Ok. Now I've got two lines of output in the serial port from coreboot. Thank you very much. The way I got it is a dodge but at least maybe I can now add debug messages to find the proper way. I just replaced sb700_lpc_init by the corresponding code by Rudolf Marek in the serialICE mainboard .
I can see two differences at first sight: seriaICE uses absolute pci address while sb700_lpc_init looks for PCI Ids, and serialICE writes all the bits of the registers while sb700_lpc_init changes just one bit. Besides, sb700_lpc_init initializes smbus also and does more stuff.
On Tue, Aug 03, 2010 at 12:31:01AM +0200, Rudolf Marek wrote:
Well please investigate because I put there already - it is the write to reg 0x72. There might be watchdog in SB700 datasheet says disabled by default but dunno if there is some possibility that it is enabled by default by some strap resistor.
Aparently it's active.
Make sure you call sb700_lpc_init _before_ any access to superIO.

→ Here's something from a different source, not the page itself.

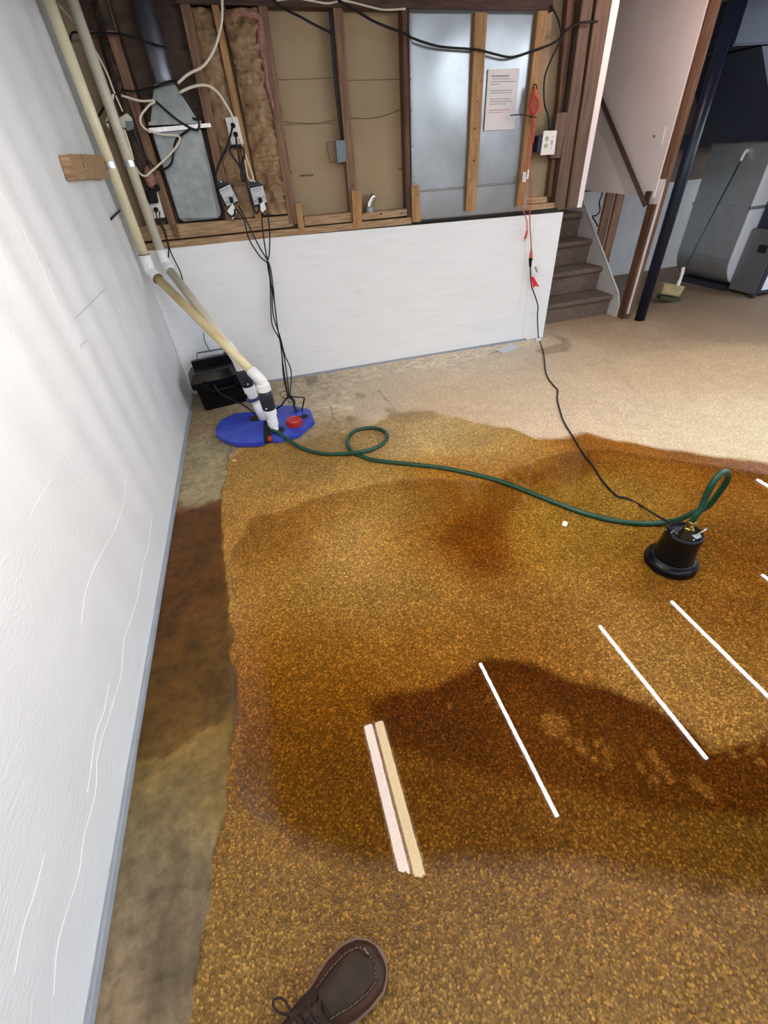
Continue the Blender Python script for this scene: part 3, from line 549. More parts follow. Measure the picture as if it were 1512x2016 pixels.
bm = B(); prism(bm, [bk(1207, -8, -.004), bk(1222, -8, -.004), bk(1145, 408, -.004), bk(1136, 409, -.004)], (0, .16, 0)); struct('trim_3', bm, M['drywall'], 'white drywall edge of the stair opening')

# ------------------------------------------------------------------ insulation batts
def batt(q, o, amp, m, label, thick=.045, seed=0, nu=26, nv=130, parent=None, name='insulation_batt', bulge=.02):
    bm = B(); Q = [bk(a, b, o) for a, b in q]; g = []
    for j in range(nv + 1):
        row = []
        for i in range(nu + 1):
            u, v = i / nu, j / nv; p = (Q[0] * (1 - u) + Q[1] * u) * (1 - v) + (Q[3] * (1 - u) + Q[2] * u) * v
            n = mnoise.noise(Vector((p.x * 14 + seed, seed, p.z * 18))) - 1.6 * abs(mnoise.noise(Vector((p.x * 13 + p.z * 5, seed, p.z * 15)))) - .9 * abs(mnoise.noise(Vector((p.x * 26, seed + 3, p.z * 34 - p.x * 9)))) + .5 * mnoise.noise(Vector((p.x * 5, seed, p.z * 60))) + .7
            p.y -= bulge * math.sin(math.pi * u) + amp * n; p.x += .004 * mnoise.noise(Vector((0, seed, p.z * 9))); row.append(bm.verts.new(p))
        g.append(row)
    for a, b in zip(g, g[1:]):
        for i in range(nu): bm.faces.new((a[i], b[i], b[i + 1], a[i + 1]))
    r = bmesh.ops.extrude_face_region(bm, geom=bm.faces[:])
    for v in r['geom']:
        if isinstance(v, bmesh.types.BMVert): v.co.y += thick
    o_ = link(name, bm, m, parent, smooth=True)
    if not parent: tag(o_, label, 'insulation')
    return o_
batt([(372, 16), (416, 16), (503, 428), (462, 430)], .04, .013, M['kraft'], 'brown kraft-faced insulation batt behind the two controllers', seed=3)
k2 = batt([(440, 20), (506, 16), (570, 420), (518, 424)], .035, .019, M['kraft'], 'crumpled kraft-faced insulation batt right of the white outlet', seed=8, bulge=.03)
bm = B(); tube(bm, [bk(a, b, .018) for a, b in [(452, 30), (480, 26), (508, 34), (512, 60), (514, 95), (522, 130), (526, 165), (535, 200), (542, 235)]], [.010, .012, .012, .012, .010, .009, .009, .007, .004], 8, 5, flat=1.6); link('pink_fibre', bm, M['pink'], k2, smooth=True)
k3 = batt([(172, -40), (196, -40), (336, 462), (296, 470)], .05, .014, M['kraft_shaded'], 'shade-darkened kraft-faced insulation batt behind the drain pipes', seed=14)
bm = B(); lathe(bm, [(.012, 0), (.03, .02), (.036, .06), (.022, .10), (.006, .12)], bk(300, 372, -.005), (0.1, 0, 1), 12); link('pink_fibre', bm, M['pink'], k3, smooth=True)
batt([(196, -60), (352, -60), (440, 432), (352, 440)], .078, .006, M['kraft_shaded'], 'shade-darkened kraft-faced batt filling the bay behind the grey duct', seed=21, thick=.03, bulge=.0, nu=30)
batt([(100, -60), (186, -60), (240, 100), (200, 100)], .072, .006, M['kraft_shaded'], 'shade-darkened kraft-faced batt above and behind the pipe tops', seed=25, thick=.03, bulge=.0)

# ------------------------------------------------------------------ flat duct in the stud bay
def duct():
    base = bk(395, 434, .04); t = thing('heating_duct', 'dull grey flat duct with a tapered collar in the left stud bay', 'duct', base)
    bm = B(); prism(bm, [bk(300, 262, -.005), bk(395, 253, -.005), bk(436, 420, -.005), bk(430, 430, .01), bk(362, 437, .01), bk(352, 430, -.005)], (0, .10, 0), .006); link('flat_duct', bm, M['duct'], t)
    nk = [bk(303, 166, .0), bk(343, 164, .0)]; fg = [bk(296, 243, -.012), bk(392, 241, -.012)]
    bm = B(); lo = []; hi = []
    for p, (ux, uy) in [((0, 0), (0, 0))]: pass
    a0, a1 = fg; b0, b1 = nk
    vs = [bm.verts.new(v) for v in (a0, a1, a1 + Vector((0, .1, 0)), a0 + Vector((0, .1, 0)), b0, b1, b1 + Vector((0, .09, 0)), b0 + Vector((0, .09, 0)))]
    for f in ((0, 1, 5, 4), (1, 2, 6, 5), (2, 3, 7, 6), (3, 0, 4, 7), (4, 5, 6, 7), (3, 2, 1, 0)): bm.faces.new([vs[i] for i in f])
    bmesh.ops.bevel(bm, geom=bm.edges[:], offset=.004, segments=2, affect='EDGES'); link('collar', bm, M['duct'], t)
    c0 = (b0 + b1) / 2 + Vector((0, .045, 0)); top = at_y(292, -60, c0.y)
    bm = B(); r = (b1 - b0).length / 2; tube(bm, [c0 - Vector((0, 0, .01)), c0 + Vector((0, 0, .02)), Vector((c0.x, c0.y, 2.55))], r, 24, 1); link('round_pipe', bm, M['pipe_shaded'], t, smooth=True)
    bm = B(); prism(bm, [bk(292, 252, -.02), bk(414, 242, -.02), bk(416, 250, -.02), bk(293, 262, -.02)], (0, .012, 0), .002); link('strap', bm, M['zinc'], t)
    bm = B(); prism(bm, [bk(292, 240, -.018), bk(396, 237, -.018), bk(396, 243, -.018), bk(292, 247, -.018)], (0, .11, 0), .002); link('flange', bm, M['duct'], t)
duct()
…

Looking at coreboot there were (at least) two places where watchdogs get killed (or something like it). One is the one you put in serialICE and the other is inside sb700_lpc_init :
dev = pci_locate_device(PCI_ID(0x1002, 0x4385), 0); /* SMBUS contro\ ller */ /* NOTE: Set BootTimerDisable, otherwise it would keep rebooting!! * This bit has no meaning if debug strap is not enabled. So if the * board keeps rebooting and the code fails to reach here, we could * disable the debug strap first. */ reg32 = pci_read_config32(dev, 0x4C); reg32 |= 1 << 31; pci_write_config32(dev, 0x4C, reg32);
But the odd thing is that when coreboot has output to the serial port (once, no reboot) this code was not running. So I don't see why it doesn't reboot like serialICE. Maybe it simply has hanged before the timeout (but aren't the watchdogs meant to prevent just this?). A hang is not surprising since I removed quite a lot of initialisation from sb700_lpc_init .
I could try to add code similar to that above to serialICE and see what happens.